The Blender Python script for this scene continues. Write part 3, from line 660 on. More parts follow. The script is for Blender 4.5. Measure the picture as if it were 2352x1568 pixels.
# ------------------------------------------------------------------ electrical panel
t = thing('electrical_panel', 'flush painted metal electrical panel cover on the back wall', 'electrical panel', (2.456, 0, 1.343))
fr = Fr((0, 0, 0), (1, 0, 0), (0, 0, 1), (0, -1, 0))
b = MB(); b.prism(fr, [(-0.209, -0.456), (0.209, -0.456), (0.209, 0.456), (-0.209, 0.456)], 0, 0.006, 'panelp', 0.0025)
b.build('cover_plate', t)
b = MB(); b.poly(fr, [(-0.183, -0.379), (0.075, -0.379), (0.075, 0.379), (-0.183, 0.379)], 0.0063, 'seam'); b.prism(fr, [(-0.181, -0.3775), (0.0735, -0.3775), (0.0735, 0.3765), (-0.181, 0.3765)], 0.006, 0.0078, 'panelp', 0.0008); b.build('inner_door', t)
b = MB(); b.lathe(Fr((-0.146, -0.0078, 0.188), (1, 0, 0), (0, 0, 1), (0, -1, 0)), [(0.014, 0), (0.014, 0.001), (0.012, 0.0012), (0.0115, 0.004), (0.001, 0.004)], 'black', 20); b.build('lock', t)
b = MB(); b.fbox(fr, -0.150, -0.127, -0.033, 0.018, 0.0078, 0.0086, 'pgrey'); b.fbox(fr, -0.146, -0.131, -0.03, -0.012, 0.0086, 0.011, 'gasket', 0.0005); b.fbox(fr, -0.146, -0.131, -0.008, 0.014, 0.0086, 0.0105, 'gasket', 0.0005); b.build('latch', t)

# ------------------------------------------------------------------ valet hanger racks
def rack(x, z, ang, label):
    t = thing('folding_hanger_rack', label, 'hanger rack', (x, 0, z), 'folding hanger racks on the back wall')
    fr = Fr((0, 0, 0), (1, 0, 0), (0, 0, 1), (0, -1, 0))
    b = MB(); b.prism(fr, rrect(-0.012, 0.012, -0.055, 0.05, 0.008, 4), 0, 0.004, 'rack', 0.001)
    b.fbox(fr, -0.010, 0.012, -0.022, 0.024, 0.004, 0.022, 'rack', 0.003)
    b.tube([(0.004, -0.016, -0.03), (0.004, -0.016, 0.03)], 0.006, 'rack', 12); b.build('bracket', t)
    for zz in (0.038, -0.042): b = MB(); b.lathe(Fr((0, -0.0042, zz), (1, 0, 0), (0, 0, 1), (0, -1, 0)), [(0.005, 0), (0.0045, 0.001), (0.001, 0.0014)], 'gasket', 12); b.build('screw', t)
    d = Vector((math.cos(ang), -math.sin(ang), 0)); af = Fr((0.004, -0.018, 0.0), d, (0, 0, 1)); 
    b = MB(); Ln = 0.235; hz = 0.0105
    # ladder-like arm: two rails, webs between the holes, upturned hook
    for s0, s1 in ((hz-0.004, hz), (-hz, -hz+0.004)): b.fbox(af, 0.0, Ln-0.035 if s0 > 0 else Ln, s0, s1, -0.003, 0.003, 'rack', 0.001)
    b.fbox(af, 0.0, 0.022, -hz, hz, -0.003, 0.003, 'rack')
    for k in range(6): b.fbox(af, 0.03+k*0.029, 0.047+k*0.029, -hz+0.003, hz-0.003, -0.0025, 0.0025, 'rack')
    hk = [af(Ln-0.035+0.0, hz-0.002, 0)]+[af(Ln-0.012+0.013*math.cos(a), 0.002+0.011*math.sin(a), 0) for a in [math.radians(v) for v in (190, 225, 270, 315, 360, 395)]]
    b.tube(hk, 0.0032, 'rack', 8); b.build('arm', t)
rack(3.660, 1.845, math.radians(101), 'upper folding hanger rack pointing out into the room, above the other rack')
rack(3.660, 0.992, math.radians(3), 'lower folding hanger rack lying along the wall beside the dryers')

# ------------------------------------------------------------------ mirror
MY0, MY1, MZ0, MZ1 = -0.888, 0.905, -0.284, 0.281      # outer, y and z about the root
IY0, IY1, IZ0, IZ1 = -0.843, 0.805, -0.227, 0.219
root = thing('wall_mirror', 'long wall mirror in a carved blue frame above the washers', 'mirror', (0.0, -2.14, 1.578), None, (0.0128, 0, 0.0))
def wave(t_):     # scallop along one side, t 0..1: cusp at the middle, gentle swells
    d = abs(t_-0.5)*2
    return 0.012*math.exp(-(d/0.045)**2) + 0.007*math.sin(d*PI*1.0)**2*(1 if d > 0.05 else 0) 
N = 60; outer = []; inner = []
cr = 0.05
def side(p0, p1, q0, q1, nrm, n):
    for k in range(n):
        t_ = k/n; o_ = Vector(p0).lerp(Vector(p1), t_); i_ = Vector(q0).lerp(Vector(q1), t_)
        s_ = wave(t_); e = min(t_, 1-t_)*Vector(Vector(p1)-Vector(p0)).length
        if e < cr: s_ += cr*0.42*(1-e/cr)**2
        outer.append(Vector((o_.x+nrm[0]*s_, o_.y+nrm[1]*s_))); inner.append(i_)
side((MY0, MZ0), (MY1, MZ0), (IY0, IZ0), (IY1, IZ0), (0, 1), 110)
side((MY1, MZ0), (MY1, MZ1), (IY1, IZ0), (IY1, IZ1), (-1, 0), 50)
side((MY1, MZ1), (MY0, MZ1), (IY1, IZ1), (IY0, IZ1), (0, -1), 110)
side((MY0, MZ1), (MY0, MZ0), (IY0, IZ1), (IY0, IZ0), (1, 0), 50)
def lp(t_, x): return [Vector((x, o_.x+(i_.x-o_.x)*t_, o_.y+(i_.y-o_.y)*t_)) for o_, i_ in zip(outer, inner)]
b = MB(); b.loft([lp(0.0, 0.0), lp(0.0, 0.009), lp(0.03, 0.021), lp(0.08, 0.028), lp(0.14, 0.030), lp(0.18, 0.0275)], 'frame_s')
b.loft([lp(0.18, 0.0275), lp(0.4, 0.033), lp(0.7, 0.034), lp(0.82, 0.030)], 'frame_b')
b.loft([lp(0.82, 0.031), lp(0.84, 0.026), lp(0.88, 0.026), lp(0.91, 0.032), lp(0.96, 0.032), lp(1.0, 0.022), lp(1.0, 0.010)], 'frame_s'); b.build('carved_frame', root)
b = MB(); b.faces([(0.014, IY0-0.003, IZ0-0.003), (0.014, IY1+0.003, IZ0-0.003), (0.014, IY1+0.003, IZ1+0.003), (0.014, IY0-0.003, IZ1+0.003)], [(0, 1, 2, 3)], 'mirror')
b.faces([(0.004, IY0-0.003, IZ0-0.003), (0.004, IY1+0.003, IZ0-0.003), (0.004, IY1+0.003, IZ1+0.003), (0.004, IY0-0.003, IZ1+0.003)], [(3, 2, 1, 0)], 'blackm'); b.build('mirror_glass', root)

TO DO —
Extract all the material, leaving every line as it is.

OUTPUT FOR THIS TASK —
The Blender Python script for this scene continues. Write part 3, from line 660 on. More parts follow. The script is for Blender 4.5. Measure the picture as if it were 2352x1568 pixels.
# ------------------------------------------------------------------ electrical panel
t = thing('electrical_panel', 'flush painted metal electrical panel cover on the back wall', 'electrical panel', (2.456, 0, 1.343))
fr = Fr((0, 0, 0), (1, 0, 0), (0, 0, 1), (0, -1, 0))
b = MB(); b.prism(fr, [(-0.209, -0.456), (0.209, -0.456), (0.209, 0.456), (-0.209, 0.456)], 0, 0.006, 'panelp', 0.0025)
b.build('cover_plate', t)
b = MB(); b.poly(fr, [(-0.183, -0.379), (0.075, -0.379), (0.075, 0.379), (-0.183, 0.379)], 0.0063, 'seam'); b.prism(fr, [(-0.181, -0.3775), (0.0735, -0.3775), (0.0735, 0.3765), (-0.181, 0.3765)], 0.006, 0.0078, 'panelp', 0.0008); b.build('inner_door', t)
b = MB(); b.lathe(Fr((-0.146, -0.0078, 0.188), (1, 0, 0), (0, 0, 1), (0, -1, 0)), [(0.014, 0), (0.014, 0.001), (0.012, 0.0012), (0.0115, 0.004), (0.001, 0.004)], 'black', 20); b.build('lock', t)
b = MB(); b.fbox(fr, -0.150, -0.127, -0.033, 0.018, 0.0078, 0.0086, 'pgrey'); b.fbox(fr, -0.146, -0.131, -0.03, -0.012, 0.0086, 0.011, 'gasket', 0.0005); b.fbox(fr, -0.146, -0.131, -0.008, 0.014, 0.0086, 0.0105, 'gasket', 0.0005); b.build('latch', t)

# ------------------------------------------------------------------ valet hanger racks
def rack(x, z, ang, label):
    t = thing('folding_hanger_rack', label, 'hanger rack', (x, 0, z), 'folding hanger racks on the back wall')
    fr = Fr((0, 0, 0), (1, 0, 0), (0, 0, 1), (0, -1, 0))
    b = MB(); b.prism(fr, rrect(-0.012, 0.012, -0.055, 0.05, 0.008, 4), 0, 0.004, 'rack', 0.001)
    b.fbox(fr, -0.010, 0.012, -0.022, 0.024, 0.004, 0.022, 'rack', 0.003)
    b.tube([(0.004, -0.016, -0.03), (0.004, -0.016, 0.03)], 0.006, 'rack', 12); b.build('bracket', t)
    for zz in (0.038, -0.042): b = MB(); b.lathe(Fr((0, -0.0042, zz), (1, 0, 0), (0, 0, 1), (0, -1, 0)), [(0.005, 0), (0.0045, 0.001), (0.001, 0.0014)], 'gasket', 12); b.build('screw', t)
    d = Vector((math.cos(ang), -math.sin(ang), 0)); af = Fr((0.004, -0.018, 0.0), d, (0, 0, 1)); 
    b = MB(); Ln = 0.235; hz = 0.0105
    # ladder-like arm: two rails, webs between the holes, upturned hook
    for s0, s1 in ((hz-0.004, hz), (-hz, -hz+0.004)): b.fbox(af, 0.0, Ln-0.035 if s0 > 0 else Ln, s0, s1, -0.003, 0.003, 'rack', 0.001)
    b.fbox(af, 0.0, 0.022, -hz, hz, -0.003, 0.003, 'rack')
    for k in range(6): b.fbox(af, 0.03+k*0.029, 0.047+k*0.029, -hz+0.003, hz-0.003, -0.0025, 0.0025, 'rack')
    hk = [af(Ln-0.035+0.0, hz-0.002, 0)]+[af(Ln-0.012+0.013*math.cos(a), 0.002+0.011*math.sin(a), 0) for a in [math.radians(v) for v in (190, 225, 270, 315, 360, 395)]]
    b.tube(hk, 0.0032, 'rack', 8); b.build('arm', t)
rack(3.660, 1.845, math.radians(101), 'upper folding hanger rack pointing out into the room, above the other rack')
rack(3.660, 0.992, math.radians(3), 'lower folding hanger rack lying along the wall beside the dryers')

# ------------------------------------------------------------------ mirror
MY0, MY1, MZ0, MZ1 = -0.888, 0.905, -0.284, 0.281      # outer, y and z about the root
IY0, IY1, IZ0, IZ1 = -0.843, 0.805, -0.227, 0.219
root = thing('wall_mirror', 'long wall mirror in a carved blue frame above the washers', 'mirror', (0.0, -2.14, 1.578), None, (0.0128, 0, 0.0))
def wave(t_):     # scallop along one side, t 0..1: cusp at the middle, gentle swells
    d = abs(t_-0.5)*2
    return 0.012*math.exp(-(d/0.045)**2) + 0.007*math.sin(d*PI*1.0)**2*(1 if d > 0.05 else 0) 
N = 60; outer = []; inner = []
cr = 0.05
def side(p0, p1, q0, q1, nrm, n):
    for k in range(n):
        t_ = k/n; o_ = Vector(p0).lerp(Vector(p1), t_); i_ = Vector(q0).lerp(Vector(q1), t_)
        s_ = wave(t_); e = min(t_, 1-t_)*Vector(Vector(p1)-Vector(p0)).length
        if e < cr: s_ += cr*0.42*(1-e/cr)**2
        outer.append(Vector((o_.x+nrm[0]*s_, o_.y+nrm[1]*s_))); inner.append(i_)
side((MY0, MZ0), (MY1, MZ0), (IY0, IZ0), (IY1, IZ0), (0, 1), 110)
side((MY1, MZ0), (MY1, MZ1), (IY1, IZ0), (IY1, IZ1), (-1, 0), 50)
side((MY1, MZ1), (MY0, MZ1), (IY1, IZ1), (IY0, IZ1), (0, -1), 110)
side((MY0, MZ1), (MY0, MZ0), (IY0, IZ1), (IY0, IZ0), (1, 0), 50)
def lp(t_, x): return [Vector((x, o_.x+(i_.x-o_.x)*t_, o_.y+(i_.y-o_.y)*t_)) for o_, i_ in zip(outer, inner)]
b = MB(); b.loft([lp(0.0, 0.0), lp(0.0, 0.009), lp(0.03, 0.021), lp(0.08, 0.028), lp(0.14, 0.030), lp(0.18, 0.0275)], 'frame_s')
b.loft([lp(0.18, 0.0275), lp(0.4, 0.033), lp(0.7, 0.034), lp(0.82, 0.030)], 'frame_b')
b.loft([lp(0.82, 0.031), lp(0.84, 0.026), lp(0.88, 0.026), lp(0.91, 0.032), lp(0.96, 0.032), lp(1.0, 0.022), lp(1.0, 0.010)], 'frame_s'); b.build('carved_frame', root)
b = MB(); b.faces([(0.014, IY0-0.003, IZ0-0.003), (0.014, IY1+0.003, IZ0-0.003), (0.014, IY1+0.003, IZ1+0.003), (0.014, IY0-0.003, IZ1+0.003)], [(0, 1, 2, 3)], 'mirror')
b.faces([(0.004, IY0-0.003, IZ0-0.003), (0.004, IY1+0.003, IZ0-0.003), (0.004, IY1+0.003, IZ1+0.003), (0.004, IY0-0.003, IZ1+0.003)], [(3, 2, 1, 0)], 'blackm'); b.build('mirror_glass', root)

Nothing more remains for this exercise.